:: EXERCISE TASK ::
From the very first line of the data to the line containing "pl = np.array(WP[pal])", retype everything exactly, leaving the pictures behind.

:: DATA SECTION ::
------------------------------------
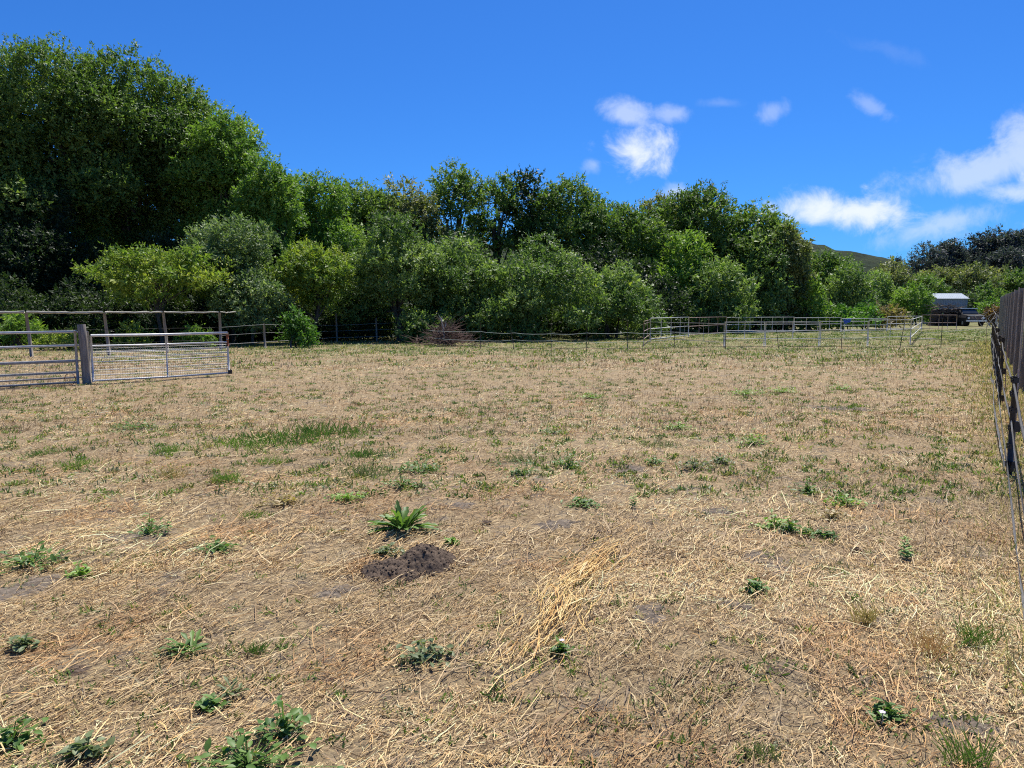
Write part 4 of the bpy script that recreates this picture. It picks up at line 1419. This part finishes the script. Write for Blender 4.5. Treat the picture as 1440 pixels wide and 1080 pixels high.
def weed_mesh(kind, w, h, pal, seed):
    """kind: clump (round leaved), grass (upright blades), rosette, sprig (upright leafy stem)"""
    g = np.random.default_rng(seed); V, Fc, Cc = [], [], []
    pl = np.array(WP[pal])

    def put(vs, fs):
        o = len(V); V.extend(tuple(x) for x in vs); Fc.extend(tuple(i + o for i in f) for f in fs)
        t = np.clip(g.normal(.5, .28), 0, 1)
        c = pl[0] + (pl[1] - pl[0]) * t * 2 if t < .5 else pl[1] + (pl[2] - pl[1]) * (t * 2 - 1)
        Cc.extend([tuple(c)] * len(vs))
    if kind == 'grass':
        for k in range(int(60 + 260 * min(1.6, w))):
            x, y = g.normal(0, w * .36), g.normal(0, w * .25); a = g.uniform(0, 6.28); el = g.uniform(.8, 1.45)
            q_ = .002 / max(.01, math.hypot(x, y))
            put([(y * q_, -x * q_, .002), (-y * q_, x * q_, .002), (x - y * q_, y + x * q_, .002), (x + y * q_, y - x * q_, .002)], [(0, 1, 2, 3)])
            put(*leaf_blade((x, y, -.005), (math.cos(a) * math.cos(el), math.sin(a) * math.cos(el), math.sin(el)), (math.cos(a + 1.5), math.sin(a + 1.5), .2),
                            h * g.uniform(.5, 1.1), min(.014, max(.005, w * .022)), 2, .5))
    elif kind == 'clump':
        for k in range(int(34 + 150 * min(1.2, w))):
            x, y = g.normal(0, w * .30), g.normal(0, w * .22); a = g.uniform(0, 6.28); el = g.normal(.25, .3)
            z = abs(g.normal(0, h * .5)) * max(.15, 1 - math.hypot(x, y) / w)
            sx_, sy_ = -y, x; q_ = .002 / max(.01, math.hypot(x, y))
            put([(-sx_ * q_, -sy_ * q_, .004), (sx_ * q_, sy_ * q_, .004), (x + sx_ * q_, y + sy_ * q_, .01 + z), (x - sx_ * q_, y - sy_ * q_, .01 + z)], [(0, 1, 2, 3)])
            put(*leaf_blade((x, y, .01 + z), (math.cos(a) * math.cos(el), math.sin(a) * math.cos(el), math.sin(el)), (g.normal(0, .3), g.normal(0, .3), 1),
                            w * .02 + g.uniform(.025, .048), g.uniform(.022, .038), 3, .4, .25, .15))
    elif kind == 'rosette':
        for k in range(26):
            a = g.uniform(0, 6.28); el = g.uniform(.1, .9)
            put(*leaf_blade((g.normal(0, .02), g.normal(0, .02), .0), (math.cos(a) * math.cos(el), math.sin(a) * math.cos(el), math.sin(el)), (0, 0, 1),
                            w * .5 * g.uniform(.6, 1.1), w * .09, 4, .6, .35, .2))
    elif kind == 'sprig':
        for s_ in range(3):
            lx, ly = g.normal(0, w * .18), g.normal(0, w * .12)
            for k in range(14):
                t = (k + 1) / 14; a = k * 2.4 + s_; el = .35
                put(*leaf_blade((lx * t, ly * t, h * t * g.uniform(.9, 1)), (math.cos(a) * math.cos(el), math.sin(a) * math.cos(el), math.sin(el)), (0, 0, 1),
                                w * .34 * (1.2 - .6 * t), w * .20 * (1.2 - .6 * t), 3, .5, 0, .15))
    return col_mesh('weed', V, Fc, Cc)


WEEDS = [  # u, v base, kind, width px, height px, palette, label
    (48, 795, 'clump', 105, 22, 'green', 'spreading mat of green mallow leaves at the left edge'),
    (212, 755, 'clump', 40, 26, 'green', 'small bushy green weed left of the dock plant, farther from the edge'),
    (307, 778, 'clump', 40, 20, 'green', 'low round leaved weed between the dock and the left mat'),
    (112, 811, 'clump', 30, 14, 'lime', 'tiny bright lime weed beside the mat at the left edge'),
    (318, 678, 'grass', 32, 20, 'lime', 'bright green grass tuft left of centre, nearer of two'),
    (378, 651, 'grass', 34, 16, 'lime', 'bright green grass tuft left of centre, farther of two'),
    (262, 915, 'rosette', 76, 30, 'green', 'jagged green rosette in the lower left straw'),
    (222, 922, 'rosette', 36, 16, 'grey', 'small grey rosette touching the jagged green one'),
    (325, 972, 'rosette', 58, 22, 'grey', 'grey green thistle seedling in the lower left'),
    (298, 990, 'clump', 30, 12, 'green', 'little green weed beside the thistle seedling'),
    (400, 1030, 'clump', 60, 46, 'green', 'sprawling mallow near the bottom edge, its upper half'),
    (350, 1075, 'clump', 130, 40, 'green', 'sprawling mallow on the bottom edge, its lower half'),
    (16, 1046, 'clump', 66, 30, 'green', 'broad leaved weed in the lower left corner'),
    (122, 1066, 'clump', 44, 24, 'grey', 'greyish weed on the bottom edge at the left'),
    (598, 925, 'clump', 72, 22, 'grey', 'grey green low weed left of the straw swath'),
    (32, 915, 'clump', 34, 16, 'grey', 'faint grey weed near the left edge, above the corner weed'),
    (362, 918, 'grass', 18, 24, 'green', 'thin grass sprig right of the jagged rosette'),
    (1088, 740, 'clump', 44, 22, 'lime', 'leafy green weed right of centre, first of a short row'),
    (1112, 748, 'clump', 26, 20, 'green', 'leafy green weed right of centre, second of a short row'),
    (1138, 752, 'clump', 26, 12, 'green', 'small weed right of centre, third of a short row'),
    (1162, 756, 'clump', 24, 12, 'green', 'small weed right of centre, last of a short row'),
    (1275, 785, 'sprig', 32, 34, 'lime', 'upright leafy green plant standing alone near the right edge'),
    (1187, 710, 'clump', 44, 14, 'lime', 'flat green weed behind the short row of weeds'),
    (1168, 730, 'clump', 38, 16, 'dry', 'yellowing weed between the flat one and the short row'),
    (1135, 692, 'clump', 32, 20, 'green', 'green weed farthest back above the short row'),
    (1062, 836, 'clump', 30, 20, 'green', 'small green weed beside the bare soil patch'),
    (800, 658, 'clump', 34, 24, 'green', 'bushy green weed in the middle of the field'),
    (976, 660, 'clump', 40, 18, 'grey', 'dull green weed right of the middle of the field'),
    (920, 656, 'clump', 26, 10, 'green', 'small green weed left of the dull green one'),
    (890, 716, 'sprig', 18, 18, 'lime', 'tiny bright seedling above the straw swath'),
    (818, 712, 'clump', 40, 11, 'green', 'flat weed left of the tiny bright seedling'),
    (1015, 652, 'clump', 32, 14, 'grey', 'grey weed beside the dull green one'),
    (460, 612, 'grass', 90, 18, 'green', 'dense green grass patch, right end of the long green band'),
    (400, 622, 'grass', 110, 16, 'green', 'dense green grass patch, middle of the long green band'),
    (335, 628, 'grass', 70, 12, 'lime', 'thin grass patch, left end of the long green band'),
    (515, 668, 'grass', 56, 20, 'grey', 'grey green tuft in the cluster above the dock plant, left one'),
    (590, 662, 'clump', 60, 20, 'green', 'green tuft in the cluster above the dock plant, right one'),
    (565, 686, 'clump', 44, 16, 'green', 'green tuft in the cluster above the dock plant, nearest one'),
    (515, 640, 'grass', 56, 12, 'green', 'green tuft in the cluster above the dock plant, farthest one'),
    (736, 668, 'clump', 40, 20, 'green', 'green tuft right of the cluster above the dock plant'),
    (735, 648, 'grass', 50, 12, 'grey', 'grey tuft behind the tuft right of the cluster'),
    (490, 706, 'clump', 46, 14, 'lime', 'flat light green weed just above left of the dock plant'),
    (400, 712, 'clump', 60, 14, 'dry', 'yellowish low weed left of the flat light green one'),
    (357, 730, 'grass', 24, 14, 'lime', 'small bright tuft below the yellowish weed'),
    (243, 670, 'grass', 28, 16, 'dry', 'olive dry tuft left of the bright grass tufts'),
    (190, 604, 'clump', 60, 10, 'green', 'low weed below the gate, right one of two'),
    (235, 636, 'grass', 40, 12, 'lime', 'green tuft below the gate, nearer the camera'),
    (57, 640, 'grass', 34, 11, 'green', 'grass tuft near the left edge below the pipe panel'),
    (116, 656, 'grass', 50, 11, 'lime', 'wide grass tuft right of the one below the pipe panel'),
    (545, 778, 'clump', 44, 12, 'grey', 'small grey weed between the dock plant and the molehill'),
    (634, 766, 'clump', 14, 10, 'lime', 'tiny bright seedling at the right rim of the molehill'),
    (1245, 1004, 'clump', 44, 14, 'green', 'dark leaves with a small pink flower near the bottom right'),
    (789, 920, 'clump', 22, 16, 'green', 'bindweed leaves with a pale flower at the foot of the swath'),
    (775, 610, 'clump', 30, 12, 'green', 'green weed behind the middle of the field'),
    (830, 560, 'clump', 34, 9, 'lime', 'bright leafy weed far out in the field, left of the corral'),
    (1050, 556, 'clump', 50, 12, 'lime', 'bright leafy weed far out in the field, below the corral'),
    (1100, 552, 'clump', 42, 11, 'lime', 'bright leafy weed right of the one below the corral'),
    (1182, 548, 'clump', 30, 10, 'lime', 'small bright weed at the right of the leafy far weeds'),
    (1060, 624, 'clump', 40, 14, 'lime', 'light green weed in the right middle of the field'),
    (955, 604, 'clump', 44, 10, 'lime', 'light green weed left of the right middle one'),
    (930, 628, 'grass', 40, 12, 'grey', 'dull tuft near the light green weeds'),
    (1310, 920, 'grass', 50, 46, 'red', 'reddish dry grass tussock near the right edge'),
    (1370, 905, 'grass', 34, 40, 'green', 'green grass tuft right of the reddish tussock'),
    (1365, 1075, 'grass', 40, 60, 'green', 'tall green grass blades on the bottom edge at the right'),
    (1215, 880, 'grass', 22, 34, 'dry', 'thin dry grass sprig in the lower right straw'),
    (1065, 1060, 'grass', 46, 26, 'grey', 'grey grass tuft on the bottom edge right of centre'),
]
WP = {k: [tuple(q * 1.35 for q in c) for c in v] for k, v in WP.items()}
for i, (u, v, kind, wpx, hpx, pal, label) in enumerate(WEEDS):
    c = G(u, v); k = c.y / FPX * 1.02
    me = weed_mesh(kind, wpx * k, hpx * k, pal, 300 + i)
    o = link({'clump': 'leafy_weed', 'grass': 'grass_tuft', 'rosette': 'rosette_weed', 'sprig': 'upright_weed'}[kind], me, M_WEED, None, (c.x, c.y, float(gz(c.x, c.y))))
    if kind == 'grass' and wpx >= 50:
        o.name = 'grass_patch'; tag(o, label, kind='stuff')
    else:
        tag(o, label, 'weed', 'weeds scattered over the field')

for (u, v, label) in ((790, 895, 'pale pink bindweed flower at the foot of the straw swath'), (1240, 996, 'small pink flower above dark leaves near the bottom right')):
    c = G(u, v + 20); q = MB()
    for k in range(5):
        a = k * 1.2566
        vs, fs = leaf_blade((0, 0, .05), (math.cos(a), math.sin(a) * .9, .55), (0, 0, 1), .014, .016, 3, .4, 0, .2); q.add(vs, fs)
    root = empty('pink_flower', (c.x, c.y, float(gz(c.x, c.y)))); tag(root, label, 'flower')
    q.build('petals', M_PETAL, root)
    q = MB(); q.tube([(0, .01, -.01), (.004, 0, .02), (0, 0, .052)], .0022, 5); q.build('stem', M_TAPEPALE, root)


def build_groundcover():
    """small scattered green growth, thickening towards the wood"""
    g = np.random.default_rng(61)
    V, F, C, off = [], [], [], 0
    for (n, d0, d1, per, ll, w) in ((650, 2.2, 7, 14, .030, .008), (2900, 6, 20, 22, .045, .013), (10000, 20, 62, 11, .10, .028)):
        x, y = scatter(n * 3, d0, d1, g, 'area' if d0 > 19 else 'log')
        mask = vnoise(x, y, 4.5, 2) * .22 + vnoise(x, y, 1.1, 3) * .38 + vnoise(x, y, .35, 4) * .40
        thr = .585 - .11 * np.clip((y - 8) / 22, 0, 1)
        k = np.where(y < 20, mask * .45 + g.random(len(x)) * .55, mask) + g.normal(0, .07, len(x)) > thr
        x, y = x[k][:n], y[k][:n]; m = len(x)
        sp = ll * np.where(g.random(m) < .5, .8, 1.6)[:, None]
        px = (x[:, None] + g.normal(0, sp, (m, per))).ravel(); py = (y[:, None] + g.normal(0, sp * .8, (m, per))).ravel()
        q = m * per
        yaw = g.random(q) * 6.283; pit = g.uniform(.1, 1.3, q)
        D = np.stack([np.cos(yaw) * np.cos(pit), np.sin(yaw) * np.cos(pit), np.sin(pit)], 1)
        P0 = np.stack([px, py, gz(px, py) * np.clip(1.4 - np.hypot(px, py) / 30, 0, 1) + .004], 1)
        v_, f_ = strips(P0, D, ll * (.4 + .8 * g.random(q)), w * (.5 + g.random(q)), .004, g, .25, True)
        pal = np.array([(.08, .14, .03), (.13, .20, .045), (.20, .25, .06), (.15, .16, .08), (.27, .25, .09)])
        cl = np.repeat(g.choice(5, m, p=[.25, .27, .2, .16, .12]), per)
        c = pal[cl] * (.7 + .6 * g.random((q, 1)))
        V.append(v_); F.append(f_ + off); off += len(v_); C.append(np.repeat(c, 4, 0))
    # taller mixed grass under the electric fence
    n = 11000
    t = g.random(n) ** 1.6
    y = 3 + t * 34; x = np.array([FENCE(q).x for q in y]) + g.normal(.15, .30 + .012 * y, n) + .1
    D = np.stack([g.normal(0, .35, n), g.normal(0, .35, n), np.ones(n)], 1); D = unit(D)
    P0 = np.stack([x, y, gz(x, y) * np.clip(1.4 - np.hypot(x, y) / 30, 0, 1) - .005], 1)
    v_, f_ = strips(P0, D, g.uniform(.03, .15, n), .0035 * np.maximum(1, y / 5) * (.6 + .7 * g.random(n)), .0, g, .35)
    pal = np.array([(.10, .14, .04), (.16, .18, .06), (.42, .34, .18), (.55, .46, .28), (.24, .2, .1)])
    c = pal[g.choice(5, n, p=[.10, .15, .33, .34, .08])] * (.7 + .5 * g.random((n, 1)))
    V.append(v_); F.append(f_ + off); off += len(v_); C.append(np.repeat(c, 6, 0))
    o = link('low_weeds', mesh_np('low_weeds', np.concatenate(V), np.concatenate(F), np.concatenate(C)), M_WEED)
    tag(o, 'sparse low green growth scattered through the dry field', 'ground cover', kind='stuff')


build_groundcover()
------------------------------------
:: FULL ANSWER ::
Write part 4 of the bpy script that recreates this picture. It picks up at line 1419. This part finishes the script. Write for Blender 4.5. Treat the picture as 1440 pixels wide and 1080 pixels high.
def weed_mesh(kind, w, h, pal, seed):
    """kind: clump (round leaved), grass (upright blades), rosette, sprig (upright leafy stem)"""
    g = np.random.default_rng(seed); V, Fc, Cc = [], [], []
    pl = np.array(WP[pal])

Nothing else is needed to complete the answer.